TASK REQUIREMENTS —
Show every line of the records below that contains the word "this".

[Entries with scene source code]
>>>>

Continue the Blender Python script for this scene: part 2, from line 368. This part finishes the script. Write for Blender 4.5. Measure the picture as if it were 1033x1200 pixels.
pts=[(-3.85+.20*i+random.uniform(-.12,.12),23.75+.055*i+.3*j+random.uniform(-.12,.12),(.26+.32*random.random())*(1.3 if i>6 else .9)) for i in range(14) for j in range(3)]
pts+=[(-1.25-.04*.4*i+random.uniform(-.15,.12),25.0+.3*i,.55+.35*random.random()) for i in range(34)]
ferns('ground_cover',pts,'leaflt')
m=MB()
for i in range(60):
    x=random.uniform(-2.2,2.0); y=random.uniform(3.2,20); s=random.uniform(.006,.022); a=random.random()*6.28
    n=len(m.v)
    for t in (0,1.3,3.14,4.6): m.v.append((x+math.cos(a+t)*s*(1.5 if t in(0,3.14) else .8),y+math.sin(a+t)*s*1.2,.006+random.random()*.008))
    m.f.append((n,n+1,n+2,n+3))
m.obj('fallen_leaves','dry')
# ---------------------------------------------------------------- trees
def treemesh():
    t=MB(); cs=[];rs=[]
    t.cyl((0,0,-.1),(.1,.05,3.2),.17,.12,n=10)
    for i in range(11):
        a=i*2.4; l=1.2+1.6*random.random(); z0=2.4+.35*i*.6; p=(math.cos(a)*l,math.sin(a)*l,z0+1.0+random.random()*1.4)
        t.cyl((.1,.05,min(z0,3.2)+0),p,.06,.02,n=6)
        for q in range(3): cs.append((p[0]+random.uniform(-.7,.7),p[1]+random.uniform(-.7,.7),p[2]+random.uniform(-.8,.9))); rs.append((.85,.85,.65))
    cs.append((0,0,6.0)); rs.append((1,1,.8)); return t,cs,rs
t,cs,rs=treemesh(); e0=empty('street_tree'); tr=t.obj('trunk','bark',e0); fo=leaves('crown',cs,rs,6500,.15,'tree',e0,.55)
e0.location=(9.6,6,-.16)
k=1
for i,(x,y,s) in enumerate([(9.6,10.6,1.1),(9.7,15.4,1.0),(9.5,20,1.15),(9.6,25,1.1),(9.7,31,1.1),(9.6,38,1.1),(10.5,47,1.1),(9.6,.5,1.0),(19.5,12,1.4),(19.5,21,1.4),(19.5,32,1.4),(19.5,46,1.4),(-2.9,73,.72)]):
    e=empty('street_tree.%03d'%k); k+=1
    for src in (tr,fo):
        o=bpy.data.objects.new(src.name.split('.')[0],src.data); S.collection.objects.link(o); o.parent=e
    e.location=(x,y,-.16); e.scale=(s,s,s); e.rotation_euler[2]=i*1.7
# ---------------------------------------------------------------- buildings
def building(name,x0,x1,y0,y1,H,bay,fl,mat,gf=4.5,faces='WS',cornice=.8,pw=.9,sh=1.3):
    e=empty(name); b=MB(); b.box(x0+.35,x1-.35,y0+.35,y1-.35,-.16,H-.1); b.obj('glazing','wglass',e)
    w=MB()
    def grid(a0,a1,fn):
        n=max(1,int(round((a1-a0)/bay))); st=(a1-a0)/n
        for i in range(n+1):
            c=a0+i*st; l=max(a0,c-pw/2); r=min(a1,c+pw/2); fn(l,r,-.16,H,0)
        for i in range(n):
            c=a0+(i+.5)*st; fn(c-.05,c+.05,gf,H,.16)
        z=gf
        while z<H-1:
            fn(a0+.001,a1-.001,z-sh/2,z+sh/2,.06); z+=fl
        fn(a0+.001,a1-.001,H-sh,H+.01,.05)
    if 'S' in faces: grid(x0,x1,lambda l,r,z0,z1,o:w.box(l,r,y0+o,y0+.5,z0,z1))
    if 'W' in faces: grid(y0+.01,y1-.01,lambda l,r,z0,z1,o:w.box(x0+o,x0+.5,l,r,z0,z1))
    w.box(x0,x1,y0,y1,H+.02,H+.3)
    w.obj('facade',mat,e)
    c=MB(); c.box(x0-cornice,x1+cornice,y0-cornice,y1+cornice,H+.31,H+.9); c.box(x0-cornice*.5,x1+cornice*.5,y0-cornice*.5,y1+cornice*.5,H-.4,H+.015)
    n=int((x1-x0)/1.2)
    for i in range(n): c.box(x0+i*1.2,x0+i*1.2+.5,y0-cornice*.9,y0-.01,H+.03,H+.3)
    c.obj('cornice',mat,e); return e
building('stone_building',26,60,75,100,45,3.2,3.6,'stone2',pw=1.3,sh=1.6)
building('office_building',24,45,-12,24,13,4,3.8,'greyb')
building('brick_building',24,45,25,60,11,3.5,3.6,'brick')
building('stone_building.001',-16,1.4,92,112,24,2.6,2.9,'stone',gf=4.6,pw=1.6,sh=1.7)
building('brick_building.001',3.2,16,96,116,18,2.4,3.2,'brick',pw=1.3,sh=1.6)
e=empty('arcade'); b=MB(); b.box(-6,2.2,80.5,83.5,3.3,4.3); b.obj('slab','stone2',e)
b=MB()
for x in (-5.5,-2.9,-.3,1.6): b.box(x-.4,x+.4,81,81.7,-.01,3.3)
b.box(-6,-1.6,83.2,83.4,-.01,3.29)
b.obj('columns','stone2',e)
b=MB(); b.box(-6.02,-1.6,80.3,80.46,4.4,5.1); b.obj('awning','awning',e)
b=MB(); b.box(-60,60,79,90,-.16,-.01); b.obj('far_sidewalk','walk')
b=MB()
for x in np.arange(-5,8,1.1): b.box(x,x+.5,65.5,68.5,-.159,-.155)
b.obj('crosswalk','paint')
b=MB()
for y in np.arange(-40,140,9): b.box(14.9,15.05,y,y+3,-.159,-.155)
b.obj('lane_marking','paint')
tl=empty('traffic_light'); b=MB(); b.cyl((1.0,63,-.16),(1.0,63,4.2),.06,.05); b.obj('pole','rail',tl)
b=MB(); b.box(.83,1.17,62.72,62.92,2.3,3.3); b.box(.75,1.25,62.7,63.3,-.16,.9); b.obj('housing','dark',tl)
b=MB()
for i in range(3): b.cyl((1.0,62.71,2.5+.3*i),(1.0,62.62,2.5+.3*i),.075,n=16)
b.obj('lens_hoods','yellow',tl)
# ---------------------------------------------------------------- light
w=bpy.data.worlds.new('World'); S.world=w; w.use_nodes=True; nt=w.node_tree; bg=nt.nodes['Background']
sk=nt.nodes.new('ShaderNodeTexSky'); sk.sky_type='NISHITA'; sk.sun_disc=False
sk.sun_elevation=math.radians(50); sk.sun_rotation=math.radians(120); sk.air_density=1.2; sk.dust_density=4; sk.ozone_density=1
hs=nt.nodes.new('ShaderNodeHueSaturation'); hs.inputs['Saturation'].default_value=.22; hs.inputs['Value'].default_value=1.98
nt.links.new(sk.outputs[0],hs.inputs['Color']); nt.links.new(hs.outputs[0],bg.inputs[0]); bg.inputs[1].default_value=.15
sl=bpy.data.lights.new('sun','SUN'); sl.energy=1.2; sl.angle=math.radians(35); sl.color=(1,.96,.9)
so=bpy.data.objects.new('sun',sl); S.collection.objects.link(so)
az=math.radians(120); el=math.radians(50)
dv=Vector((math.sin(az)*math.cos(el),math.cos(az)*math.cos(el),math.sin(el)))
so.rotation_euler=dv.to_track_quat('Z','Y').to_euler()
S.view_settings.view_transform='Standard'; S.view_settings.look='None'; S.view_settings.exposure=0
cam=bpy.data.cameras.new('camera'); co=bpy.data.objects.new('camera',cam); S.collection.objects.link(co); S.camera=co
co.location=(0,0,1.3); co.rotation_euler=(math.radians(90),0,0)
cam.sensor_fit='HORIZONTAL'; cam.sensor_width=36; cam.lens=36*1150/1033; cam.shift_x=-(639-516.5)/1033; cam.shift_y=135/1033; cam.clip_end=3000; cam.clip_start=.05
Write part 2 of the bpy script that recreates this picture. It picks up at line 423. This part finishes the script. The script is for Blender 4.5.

<<<<

ANSWER FOR THE TASK —
Continue the Blender Python script for this scene: part 2, from line 368. This part finishes the script. Write for Blender 4.5. Measure the picture as if it were 1033x1200 pixels.
Write part 2 of the bpy script that recreates this picture. It picks up at line 423. This part finishes the script. The script is for Blender 4.5.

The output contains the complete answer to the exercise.